● **YOUR INSTRUCTIONS**: Repeat the whole listing below, word for word.

Records contained in a dataset:
···

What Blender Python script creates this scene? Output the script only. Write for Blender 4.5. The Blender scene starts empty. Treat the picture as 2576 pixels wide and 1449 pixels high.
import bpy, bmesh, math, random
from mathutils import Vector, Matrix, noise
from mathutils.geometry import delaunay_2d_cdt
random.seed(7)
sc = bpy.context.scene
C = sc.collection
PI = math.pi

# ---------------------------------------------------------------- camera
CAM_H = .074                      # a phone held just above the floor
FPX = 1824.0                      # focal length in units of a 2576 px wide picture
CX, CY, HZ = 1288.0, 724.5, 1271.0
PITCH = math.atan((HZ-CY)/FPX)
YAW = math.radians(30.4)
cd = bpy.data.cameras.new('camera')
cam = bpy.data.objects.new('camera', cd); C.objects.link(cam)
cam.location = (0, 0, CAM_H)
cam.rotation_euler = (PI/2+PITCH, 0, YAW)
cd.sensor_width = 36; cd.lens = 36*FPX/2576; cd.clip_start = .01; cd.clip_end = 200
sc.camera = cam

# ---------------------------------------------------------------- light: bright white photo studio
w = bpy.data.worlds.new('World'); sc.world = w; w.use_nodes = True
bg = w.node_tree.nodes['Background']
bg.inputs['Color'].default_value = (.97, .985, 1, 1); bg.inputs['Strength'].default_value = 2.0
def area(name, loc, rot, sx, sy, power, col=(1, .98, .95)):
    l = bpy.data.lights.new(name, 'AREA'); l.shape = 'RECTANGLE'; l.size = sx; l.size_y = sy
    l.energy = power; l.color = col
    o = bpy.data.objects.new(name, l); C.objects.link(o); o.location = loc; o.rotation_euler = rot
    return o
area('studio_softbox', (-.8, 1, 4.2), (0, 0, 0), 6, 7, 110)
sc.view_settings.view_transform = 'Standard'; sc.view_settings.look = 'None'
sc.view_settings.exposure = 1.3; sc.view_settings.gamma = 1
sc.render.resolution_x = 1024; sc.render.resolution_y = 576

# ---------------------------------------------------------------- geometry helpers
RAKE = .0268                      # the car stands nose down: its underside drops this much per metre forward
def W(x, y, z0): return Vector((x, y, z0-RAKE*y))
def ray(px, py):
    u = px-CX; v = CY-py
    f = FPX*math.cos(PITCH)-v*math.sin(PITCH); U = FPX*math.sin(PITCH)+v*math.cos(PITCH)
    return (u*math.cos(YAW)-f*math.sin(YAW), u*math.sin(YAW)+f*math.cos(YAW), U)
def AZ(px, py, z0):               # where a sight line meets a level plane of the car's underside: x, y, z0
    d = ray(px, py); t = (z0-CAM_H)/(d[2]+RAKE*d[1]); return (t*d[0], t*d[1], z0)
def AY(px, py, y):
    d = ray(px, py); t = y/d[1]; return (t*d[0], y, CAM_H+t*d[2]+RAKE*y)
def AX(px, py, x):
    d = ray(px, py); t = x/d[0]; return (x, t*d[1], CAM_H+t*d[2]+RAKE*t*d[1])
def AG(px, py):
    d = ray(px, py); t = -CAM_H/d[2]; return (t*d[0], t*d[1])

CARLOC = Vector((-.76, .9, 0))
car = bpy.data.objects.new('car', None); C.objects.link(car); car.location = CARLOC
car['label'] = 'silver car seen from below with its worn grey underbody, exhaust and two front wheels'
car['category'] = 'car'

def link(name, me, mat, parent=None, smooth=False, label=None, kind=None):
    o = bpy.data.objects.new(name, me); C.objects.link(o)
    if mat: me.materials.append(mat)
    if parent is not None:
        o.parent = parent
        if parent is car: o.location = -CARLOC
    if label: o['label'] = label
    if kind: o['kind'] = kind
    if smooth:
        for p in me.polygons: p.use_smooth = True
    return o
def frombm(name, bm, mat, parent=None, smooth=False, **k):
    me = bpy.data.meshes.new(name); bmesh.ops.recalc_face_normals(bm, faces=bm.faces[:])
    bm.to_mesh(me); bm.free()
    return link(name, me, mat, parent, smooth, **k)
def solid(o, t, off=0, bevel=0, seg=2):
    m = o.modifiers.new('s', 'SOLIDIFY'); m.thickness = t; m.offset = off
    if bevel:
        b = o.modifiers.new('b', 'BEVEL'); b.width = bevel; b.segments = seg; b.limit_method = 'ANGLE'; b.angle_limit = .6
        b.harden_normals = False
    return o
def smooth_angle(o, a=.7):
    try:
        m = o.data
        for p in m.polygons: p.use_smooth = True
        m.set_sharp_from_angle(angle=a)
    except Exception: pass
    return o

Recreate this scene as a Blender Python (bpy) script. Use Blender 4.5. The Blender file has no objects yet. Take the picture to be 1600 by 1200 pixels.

···

● **RESPONSE TO THIS EXERCISE**:
What Blender Python script creates this scene? Output the script only. Write for Blender 4.5. The Blender scene starts empty. Treat the picture as 2576 pixels wide and 1449 pixels high.
import bpy, bmesh, math, random
from mathutils import Vector, Matrix, noise
from mathutils.geometry import delaunay_2d_cdt
random.seed(7)
sc = bpy.context.scene
C = sc.collection
PI = math.pi

# ---------------------------------------------------------------- camera
CAM_H = .074                      # a phone held just above the floor
FPX = 1824.0                      # focal length in units of a 2576 px wide picture
CX, CY, HZ = 1288.0, 724.5, 1271.0
PITCH = math.atan((HZ-CY)/FPX)
YAW = math.radians(30.4)
cd = bpy.data.cameras.new('camera')
cam = bpy.data.objects.new('camera', cd); C.objects.link(cam)
cam.location = (0, 0, CAM_H)
cam.rotation_euler = (PI/2+PITCH, 0, YAW)
cd.sensor_width = 36; cd.lens = 36*FPX/2576; cd.clip_start = .01; cd.clip_end = 200
sc.camera = cam

# ---------------------------------------------------------------- light: bright white photo studio
w = bpy.data.worlds.new('World'); sc.world = w; w.use_nodes = True
bg = w.node_tree.nodes['Background']
bg.inputs['Color'].default_value = (.97, .985, 1, 1); bg.inputs['Strength'].default_value = 2.0
def area(name, loc, rot, sx, sy, power, col=(1, .98, .95)):
    l = bpy.data.lights.new(name, 'AREA'); l.shape = 'RECTANGLE'; l.size = sx; l.size_y = sy
    l.energy = power; l.color = col
    o = bpy.data.objects.new(name, l); C.objects.link(o); o.location = loc; o.rotation_euler = rot
    return o
area('studio_softbox', (-.8, 1, 4.2), (0, 0, 0), 6, 7, 110)
sc.view_settings.view_transform = 'Standard'; sc.view_settings.look = 'None'
sc.view_settings.exposure = 1.3; sc.view_settings.gamma = 1
sc.render.resolution_x = 1024; sc.render.resolution_y = 576

# ---------------------------------------------------------------- geometry helpers
RAKE = .0268                      # the car stands nose down: its underside drops this much per metre forward
def W(x, y, z0): return Vector((x, y, z0-RAKE*y))
def ray(px, py):
    u = px-CX; v = CY-py
    f = FPX*math.cos(PITCH)-v*math.sin(PITCH); U = FPX*math.sin(PITCH)+v*math.cos(PITCH)
    return (u*math.cos(YAW)-f*math.sin(YAW), u*math.sin(YAW)+f*math.cos(YAW), U)
def AZ(px, py, z0):               # where a sight line meets a level plane of the car's underside: x, y, z0
    d = ray(px, py); t = (z0-CAM_H)/(d[2]+RAKE*d[1]); return (t*d[0], t*d[1], z0)
def AY(px, py, y):
    d = ray(px, py); t = y/d[1]; return (t*d[0], y, CAM_H+t*d[2]+RAKE*y)
def AX(px, py, x):
    d = ray(px, py); t = x/d[0]; return (x, t*d[1], CAM_H+t*d[2]+RAKE*t*d[1])
def AG(px, py):
    d = ray(px, py); t = -CAM_H/d[2]; return (t*d[0], t*d[1])

CARLOC = Vector((-.76, .9, 0))
car = bpy.data.objects.new('car', None); C.objects.link(car); car.location = CARLOC
car['label'] = 'silver car seen from below with its worn grey underbody, exhaust and two front wheels'
car['category'] = 'car'

def link(name, me, mat, parent=None, smooth=False, label=None, kind=None):
    o = bpy.data.objects.new(name, me); C.objects.link(o)
    if mat: me.materials.append(mat)
    if parent is not None:
        o.parent = parent
        if parent is car: o.location = -CARLOC
    if label: o['label'] = label
    if kind: o['kind'] = kind
    if smooth:
        for p in me.polygons: p.use_smooth = True
    return o
def frombm(name, bm, mat, parent=None, smooth=False, **k):
    me = bpy.data.meshes.new(name); bmesh.ops.recalc_face_normals(bm, faces=bm.faces[:])
    bm.to_mesh(me); bm.free()
    return link(name, me, mat, parent, smooth, **k)
def solid(o, t, off=0, bevel=0, seg=2):
    m = o.modifiers.new('s', 'SOLIDIFY'); m.thickness = t; m.offset = off
    if bevel:
        b = o.modifiers.new('b', 'BEVEL'); b.width = bevel; b.segments = seg; b.limit_method = 'ANGLE'; b.angle_limit = .6
        b.harden_normals = False
    return o
def smooth_angle(o, a=.7):
    try:
        m = o.data
        for p in m.polygons: p.use_smooth = True
        m.set_sharp_from_angle(angle=a)
    except Exception: pass
    return o

Recreate this scene as a Blender Python (bpy) script. Use Blender 4.5. The Blender file has no objects yet. Take the picture to be 1600 by 1200 pixels.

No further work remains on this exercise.